Qui Torino – In dialogo con Primo Levi

IMG-20181025-WA0007“Io sono uno che ha bisogno di comunicare molto, se non riesco a comunicare soffro, ho bisogno di parlare o scrivere, avere se possibile una comunicazione ad andata e ritorno”. Dialoghi è il tema scelto per la decima Lezione Primo Levi, tenutasi nell’aula magna della Cavallerizza Reale di Torino. Dialoghi coniugato al plurale, perché infiniti sono gli studenti con cui Levi si è interfacciato nel ruolo di testimone della Storia, perché diversificati e stratificati tra le generazioni e i paesi del mondo sono i lettori con cui il Primo scrittore ha creato e continua a creare un canale di comunicazione.
Ma si tratta di dialoghi intesi come ponti per costruire relazioni e scambi? O di dialoghi come metodo didattico? O ancora come modalità di conversazione interiore? Queste le domande che hanno guidato l’intervento del relatore della Lezione del 2018, Fabio Levi, docente di storia contemporanea dell’Università di Torino e direttore del Centro Internazionale di Studi Primo Levi.
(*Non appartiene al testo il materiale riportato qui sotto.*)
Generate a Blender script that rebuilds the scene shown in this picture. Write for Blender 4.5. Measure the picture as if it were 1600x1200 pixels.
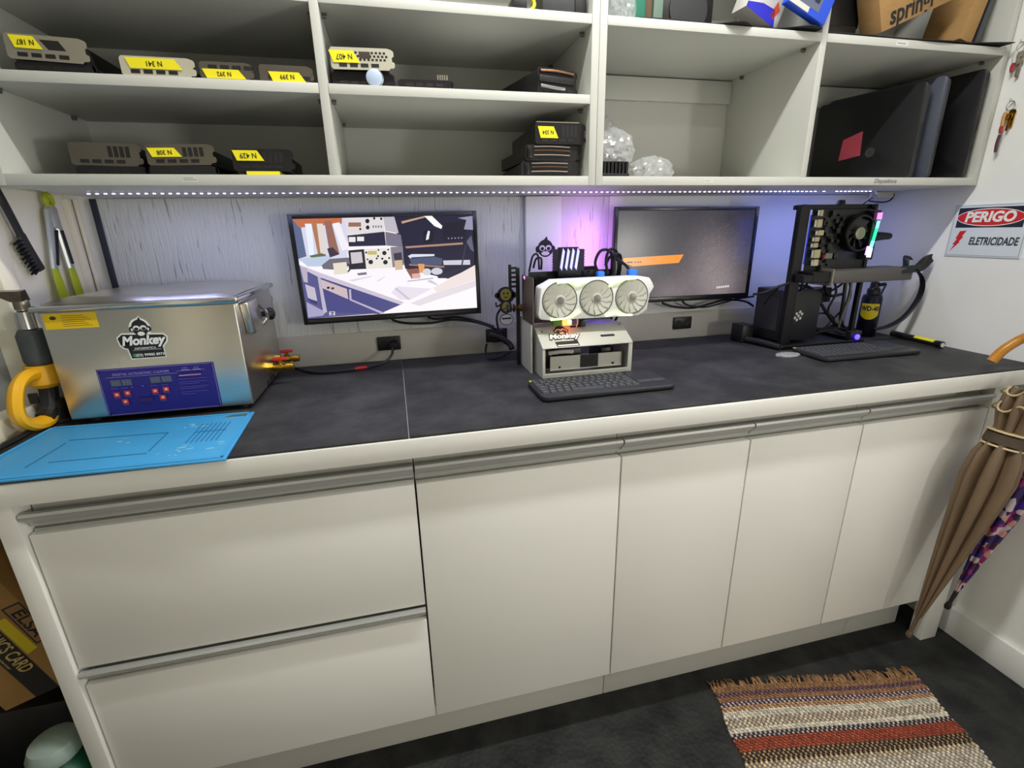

Un intervento intervallato dalla voce dell’attrice Francesca Rolfi, che ha scandito la lezione con letture sparse tratte dalle opere di Primo.
Il dialogo testimone-studenti, così come il dialogo autore-lettore, spiega Fabio Levi, vede prevalere lo scambio tra le diverse coppie di attori coinvolti. Uno scambio, il primo, che è avvenuto tra i giovani nel ruolo di intervistatori e Levi in quello dell’intervistato. Il tutto si è poi tradotto in un’appendice alla lettura di Se questo è un uomo, nell’edizione del 1976. Primo infatti si recava nelle scuole non con l’intento di tenere una lezione, anzi, lui stesso si presentava come chimico disponibile a rispondere a chiunque avesse avuto qualche cosa da chiedergli. Accettava qualsiasi domanda: come scienziato, come testimone, come uomo tra molti. Il tutto avveniva nel pieno rispetto dell’interlocutore di cui assumeva spesso il punto di vista, aiutandolo a ragionare con chiarezza e garbo. Secondo Levi infatti, il dialogo era lo strumento in grado di mettere i ragazzi in comunicazione con se stessi, per capire la differenza di sensazioni e consapevolezza tra la fase di domanda e il momento della risposta. “Io credo della ragione e nella discussione come supremi strumenti di progresso”, affermava Levi.
L’analisi del relatore Fabio Levi, si sposta poi sul Primo autore di libri e sulla scrittura intesa, alla pari del dialogo diretto, come canale per insegnare a pensare: “Con i suoi libri Primo raggiunge una platea molto più vasta e ha la possibilità di poter parlate a più generazioni, pur senza vederne il volto”. Due le opere letterarie chiamate in cause: l’opera primogenita, Se questo è uomo e il suo ultimo lavoro, I sommersi e i salvati. Proprio in quest’ultimo, ciò che viene messo davanti a chi legge è una folla tumultuosa di personaggi, una modalità per offrire ai lettori i diversi casi e le implicazioni morali tratte dalla fitta trama di pensieri dei protagonisti. In Se questo è uomo invece, ciò che analizza Fabio Levi, è la presenza in contemporanea di più registri narrativi: alla descrizione cruda e lineare che mette il lettore di fronte all’inevitabile, si alterna il discorso del sé stesso deportato. Per poi trascinare il lettore accanto a specifici personaggi, colti nella loro indimenticabile individualità. A questi si sommano ancora altri registri: la trama del percorso disegnato dall’autore nel lager, una trama che lascia spazio alle sensazioni, abbandonando ad intermittenza la precisa descrizione dei fatti. Si sprofonda nella dimensione onirica: ad essere ogni tanto descritti sono i sogni dei deportati. Poi lo scrittore trascina il lettore in salti che dal passato lo portano al presente. E poi ancora in una dimensione sospesa, come se l’autore invitasse il suo pubblico ad osservare il lager da fuori, dall’alto. Infine l’ultimo registro, la poesia che precede la prosa. Il risultato? Il lettore riemerge dall’ambiguità del lager, portandosi dietro più domande che risposte, così come vuole suggerirci il titolo stesso dell’opera leviana.
L’analisi della componente dialogica così concepita, non può tuttavia esaurirsi in una monodimensionale scelta di metodo, ma va semmai considerata come una nuova traccia da seguire, una nuova via che si può percorrere tenendo a mente l’essenza dello stesso Levi, “ibrido” e “centauro”.